Like many Canadian acts before them, Great Lake Swimmers have an ability to channel nostalgic American music as good, if not better than our own countrymen. The front-porch bluegrass of “The Chorus In The Underground” sounds like it was born in Appalachia, complete with banjo, violin and gorgeous multi-harmony vocals. “Still” is Dekker’s answer to Wilco’s “What Light,” while the haunting minor key of “New Light” captures the melancholic stillness of another day. When Dekker sings “The sound of your breathing, the silence intense, the hearts are pounding endlessly here,” you tangibly hear what he’s describing. Still, it almost always comes back to the river, as it does during the gentle folk of the album closing “Unison Falling Into Harmony,” when Dekker laments, “So save up your tears for the next time it rains, and flow across the floor like the unstoppable river.”

As nice as it is to hear Dekker and company branch out, his bread and better has always been through the pastoral. “Everything Is Moving So Fast” is an ironic title for a tune that crawls slowly like a calm stream, but it’s the reflective nature of a song like “Concrete Harmony” that’s most effective. Using just voice, slow finger-picked guitar and subtle violin accents, Dekker returns to the site of a memory with one of the record’s great lines: “This is where I felt like the world’s tallest self-supporting tower.” It’s as if the more lost Dekker feels, the better lyrics he’s able to come up with to find his sense of place. Another example is how he channels Sun Kil Moon with the guitar, pedal steel and bass of “Stealing Tomorrow,” revealing, “And it’s like someone else is driving/Like this body isn’t mine.”

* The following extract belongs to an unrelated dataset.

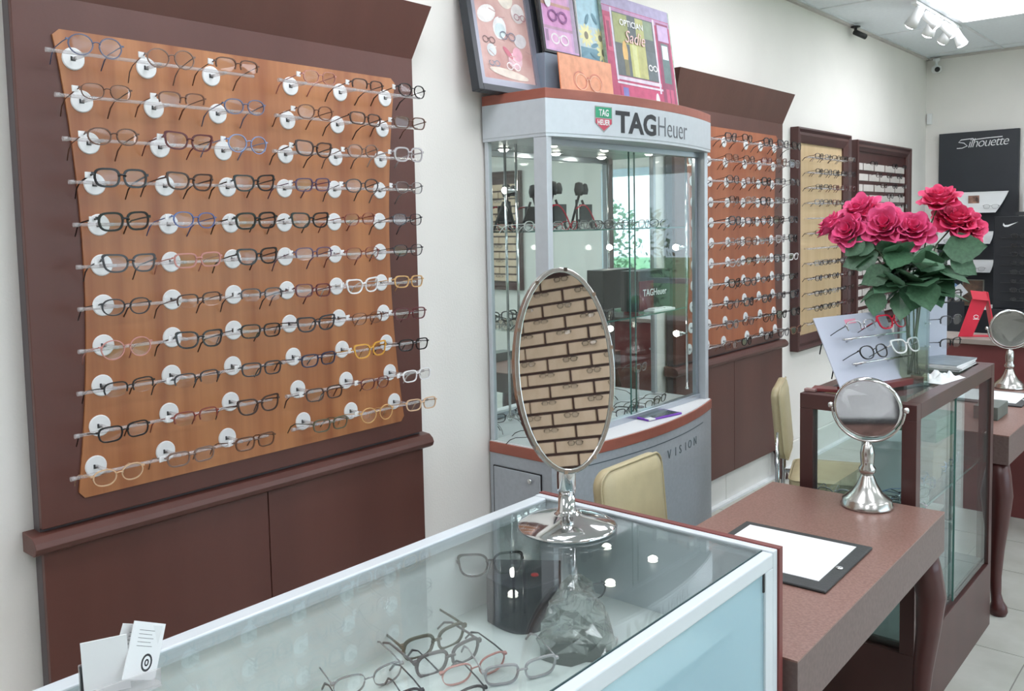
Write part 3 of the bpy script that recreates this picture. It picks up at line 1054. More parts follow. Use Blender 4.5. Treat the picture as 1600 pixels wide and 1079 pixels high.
def lean(name, label, x, y0, z, w, h, tilt, depth, m_edge, group='pictures on the tower', yaw=0.0):
    """flat picture standing at (x, y0, z), its top leaning back towards the wall"""
    t = empty(name, label, 'picture', (x, y0, z), (0, -tilt, yaw), group)
    MB().box(-depth, 0, 0, w, .001, h).build('canvas', m_edge, t, .001)
    return t


def prints(t, polys, x=.0008, name='print'):
    """flat painted shapes on a picture: (colour, [(a,b)...])"""
    names, mats_, mb = {}, [], MB()
    for k, (c, pts) in enumerate(polys):
        c = tuple(int(v * .80 + 226 * .20) for v in c)
        if c not in names:
            names[c] = len(mats_)
            mats_.append(mat('paint_%d_%d_%d' % c, c, .6, var=.12, scale=25))
        mb.add([(x + .00006 * k, a, b) for a, b in pts], [tuple(range(len(pts)))], names[c])
    o = mb.build(name, mats_, t, normals=False)
    return o


def ell(cx, cy, rx, ry, n=18, rot=0.0):
    return [(cx + rx * math.cos(2 * PI * k / n) * math.cos(rot) - ry * math.sin(2 * PI * k / n) * math.sin(rot), cy + rx * math.cos(2 * PI * k / n) * math.sin(rot) + ry * math.sin(2 * PI * k / n) * math.cos(rot)) for k in range(n)]


def rect(a0, a1, b0, b1):
    return [(a0, b0), (a1, b0), (a1, b1), (a0, b1)]


def stroke(pts, w):
    out = []
    L, R = [], []
    for i, p in enumerate(pts):
        a, b = pts[max(i - 1, 0)], pts[min(i + 1, len(pts) - 1)]
        dx, dy = b[0] - a[0], b[1] - a[1]
        l = math.hypot(dx, dy) or 1
        L.append((p[0] - dy / l * w, p[1] + dx / l * w))
        R.append((p[0] + dy / l * w, p[1] - dx / l * w))
    for i in range(len(pts) - 1):
        out.append([L[i], L[i + 1], R[i + 1], R[i]])
    return out


def spec_shape(col, cx, cy, s_, w=.004):
    res = []
    for d in (-1, 1):
        e = ell(cx + d * s_ * .55, cy, s_ * .45, s_ * .36)
        res += [(col, q) for q in stroke(e + [e[0], e[1]], w)]
    res += [(col, q) for q in stroke([(cx - s_ * .12, cy + s_ * .1), (cx, cy + s_ * .18), (cx + s_ * .12, cy + s_ * .1)], w)]
    return res


# black framed painting
bp_ = empty('framed_painting', 'black-framed painting of pastel spectacles on pink, overhanging the tower edge', 'picture', (.135, 2.545, TOPZ), (0, -.17, 0), 'pictures on the tower')
pw, ph = .44, .62
for nm, a in (('frame_bar', (0, .028, 0, ph)), ('frame_bar', (pw - .028, pw, 0, ph)), ('frame_bar', (.028, pw - .028, 0, .028)), ('frame_bar', (.028, pw - .028, ph - .028, ph))):
    MB().box(-.035, .005, a[0], a[1], a[2] + .001, a[3]).build(nm, mat('charcoal_frame', (44, 48, 54), .4), bp_, .002)
for a in ((.028, .058, .028, ph - .028), (pw - .058, pw - .028, .028, ph - .028), (.058, pw - .058, .028, .058), (.058, pw - .058, ph - .058, ph - .028)):
    MB().box(-.03, -.006, a[0], a[1], a[2], a[3]).build('liner', mat('silver_liner', (150, 152, 164), .35, metal=.3), bp_)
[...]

For Tony Dekker, his fascination with rivers seems to be explained during the album’s most goose-bump inducing track, “River’s Edge.” To the tune of a Decemberists’-style funeral march, Dekker is in isolation, accompanying himself on guitar and piano, sounding like he’s freeing something from deep inside. He sings of a place he can go to get away from it all, to yearn for something better, to find himself. Fortunately for us, we only have to turn to him to find those things.